▸ **Brief**: Include in the output exactly the lines from the opening of the data through the line containing "random.seed(7)", and nothing more.

▸ **Data shown**:
━━━━━━━━━━━━━━━━━━━━
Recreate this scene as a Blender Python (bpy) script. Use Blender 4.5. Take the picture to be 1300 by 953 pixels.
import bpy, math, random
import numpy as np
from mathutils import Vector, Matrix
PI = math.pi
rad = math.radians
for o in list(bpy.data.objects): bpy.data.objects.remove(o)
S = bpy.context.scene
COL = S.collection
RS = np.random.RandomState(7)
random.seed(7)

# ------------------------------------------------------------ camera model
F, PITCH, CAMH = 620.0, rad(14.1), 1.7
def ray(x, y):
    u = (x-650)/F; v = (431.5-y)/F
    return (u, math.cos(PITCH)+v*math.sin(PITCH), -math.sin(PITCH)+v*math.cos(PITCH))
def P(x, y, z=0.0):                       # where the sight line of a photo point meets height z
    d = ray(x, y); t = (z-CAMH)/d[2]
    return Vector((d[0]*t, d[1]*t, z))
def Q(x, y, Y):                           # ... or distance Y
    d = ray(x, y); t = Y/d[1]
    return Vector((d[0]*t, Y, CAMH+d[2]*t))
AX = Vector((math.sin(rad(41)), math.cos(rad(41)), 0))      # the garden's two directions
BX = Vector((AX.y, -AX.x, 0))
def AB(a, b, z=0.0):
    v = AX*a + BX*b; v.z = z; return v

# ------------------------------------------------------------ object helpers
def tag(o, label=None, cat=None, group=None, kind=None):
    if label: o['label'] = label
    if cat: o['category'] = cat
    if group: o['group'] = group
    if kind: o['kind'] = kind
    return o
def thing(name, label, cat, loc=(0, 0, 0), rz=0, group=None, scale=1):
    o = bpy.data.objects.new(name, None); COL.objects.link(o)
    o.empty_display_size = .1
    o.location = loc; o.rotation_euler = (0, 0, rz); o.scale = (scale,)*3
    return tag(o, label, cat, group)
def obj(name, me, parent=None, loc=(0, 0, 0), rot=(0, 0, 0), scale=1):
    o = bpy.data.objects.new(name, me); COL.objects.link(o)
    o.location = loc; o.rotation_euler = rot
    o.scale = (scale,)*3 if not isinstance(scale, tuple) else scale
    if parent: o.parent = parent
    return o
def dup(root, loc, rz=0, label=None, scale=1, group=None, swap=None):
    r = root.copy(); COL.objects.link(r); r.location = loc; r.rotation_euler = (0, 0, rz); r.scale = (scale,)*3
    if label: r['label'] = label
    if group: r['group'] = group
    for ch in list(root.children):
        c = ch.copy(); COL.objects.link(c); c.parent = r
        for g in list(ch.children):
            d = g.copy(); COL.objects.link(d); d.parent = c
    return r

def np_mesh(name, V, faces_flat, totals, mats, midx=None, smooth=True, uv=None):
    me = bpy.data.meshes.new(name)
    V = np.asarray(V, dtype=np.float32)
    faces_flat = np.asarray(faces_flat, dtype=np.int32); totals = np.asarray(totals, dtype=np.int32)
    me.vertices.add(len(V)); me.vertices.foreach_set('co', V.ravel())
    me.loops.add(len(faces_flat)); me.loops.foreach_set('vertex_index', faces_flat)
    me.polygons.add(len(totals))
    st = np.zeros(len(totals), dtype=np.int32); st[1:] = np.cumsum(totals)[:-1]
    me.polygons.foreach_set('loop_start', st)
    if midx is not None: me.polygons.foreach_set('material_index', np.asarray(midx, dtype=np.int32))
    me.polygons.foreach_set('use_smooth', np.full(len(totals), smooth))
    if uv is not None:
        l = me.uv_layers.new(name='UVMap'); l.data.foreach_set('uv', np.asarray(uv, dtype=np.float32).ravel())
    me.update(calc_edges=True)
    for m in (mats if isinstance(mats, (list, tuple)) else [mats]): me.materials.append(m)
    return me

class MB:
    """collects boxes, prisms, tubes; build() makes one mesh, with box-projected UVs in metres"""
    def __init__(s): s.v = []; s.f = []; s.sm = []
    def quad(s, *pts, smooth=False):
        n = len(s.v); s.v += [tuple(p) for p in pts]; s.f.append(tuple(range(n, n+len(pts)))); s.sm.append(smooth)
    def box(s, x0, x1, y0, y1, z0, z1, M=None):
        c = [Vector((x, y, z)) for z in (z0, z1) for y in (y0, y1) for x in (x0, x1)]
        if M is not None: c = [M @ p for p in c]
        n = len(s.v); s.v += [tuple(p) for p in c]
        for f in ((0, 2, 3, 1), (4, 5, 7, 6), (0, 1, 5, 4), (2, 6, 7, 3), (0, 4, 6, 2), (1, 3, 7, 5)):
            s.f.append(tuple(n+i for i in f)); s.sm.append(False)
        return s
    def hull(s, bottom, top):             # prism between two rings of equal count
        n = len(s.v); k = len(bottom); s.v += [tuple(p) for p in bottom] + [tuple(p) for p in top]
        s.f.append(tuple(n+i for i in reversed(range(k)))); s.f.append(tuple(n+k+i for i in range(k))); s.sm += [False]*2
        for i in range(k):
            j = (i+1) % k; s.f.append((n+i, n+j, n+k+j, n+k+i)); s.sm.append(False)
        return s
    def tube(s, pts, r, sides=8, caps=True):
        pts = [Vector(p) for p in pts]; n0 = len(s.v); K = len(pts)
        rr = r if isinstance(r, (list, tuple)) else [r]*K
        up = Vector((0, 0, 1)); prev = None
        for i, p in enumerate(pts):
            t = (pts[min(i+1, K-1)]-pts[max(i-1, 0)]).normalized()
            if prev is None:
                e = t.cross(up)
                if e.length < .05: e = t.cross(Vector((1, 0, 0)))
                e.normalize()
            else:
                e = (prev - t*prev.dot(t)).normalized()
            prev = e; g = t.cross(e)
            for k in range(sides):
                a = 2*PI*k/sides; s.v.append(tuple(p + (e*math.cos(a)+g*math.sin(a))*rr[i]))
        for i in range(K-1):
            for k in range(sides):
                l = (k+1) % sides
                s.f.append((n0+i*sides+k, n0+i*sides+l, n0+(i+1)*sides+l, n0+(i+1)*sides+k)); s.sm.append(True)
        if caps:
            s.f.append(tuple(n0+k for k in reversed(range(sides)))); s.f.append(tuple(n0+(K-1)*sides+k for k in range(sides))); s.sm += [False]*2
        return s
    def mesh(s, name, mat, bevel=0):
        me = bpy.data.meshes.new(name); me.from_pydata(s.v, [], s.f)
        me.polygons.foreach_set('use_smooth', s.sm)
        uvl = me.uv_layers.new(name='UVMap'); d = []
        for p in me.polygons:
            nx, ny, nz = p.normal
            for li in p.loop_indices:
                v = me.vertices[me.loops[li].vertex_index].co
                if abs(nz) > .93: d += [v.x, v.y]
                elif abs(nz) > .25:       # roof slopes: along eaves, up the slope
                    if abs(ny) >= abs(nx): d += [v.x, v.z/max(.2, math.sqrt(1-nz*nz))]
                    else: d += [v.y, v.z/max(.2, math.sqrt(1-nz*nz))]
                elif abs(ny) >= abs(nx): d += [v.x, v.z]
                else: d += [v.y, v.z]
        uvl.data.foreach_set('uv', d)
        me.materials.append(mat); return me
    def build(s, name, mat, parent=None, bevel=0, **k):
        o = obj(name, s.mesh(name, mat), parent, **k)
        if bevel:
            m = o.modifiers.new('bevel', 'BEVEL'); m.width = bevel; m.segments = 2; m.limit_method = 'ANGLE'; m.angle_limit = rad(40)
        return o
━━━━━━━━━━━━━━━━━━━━
▸ **The answer**:
Recreate this scene as a Blender Python (bpy) script. Use Blender 4.5. Take the picture to be 1300 by 953 pixels.
import bpy, math, random
import numpy as np
from mathutils import Vector, Matrix
PI = math.pi
rad = math.radians
for o in list(bpy.data.objects): bpy.data.objects.remove(o)
S = bpy.context.scene
COL = S.collection
RS = np.random.RandomState(7)
random.seed(7)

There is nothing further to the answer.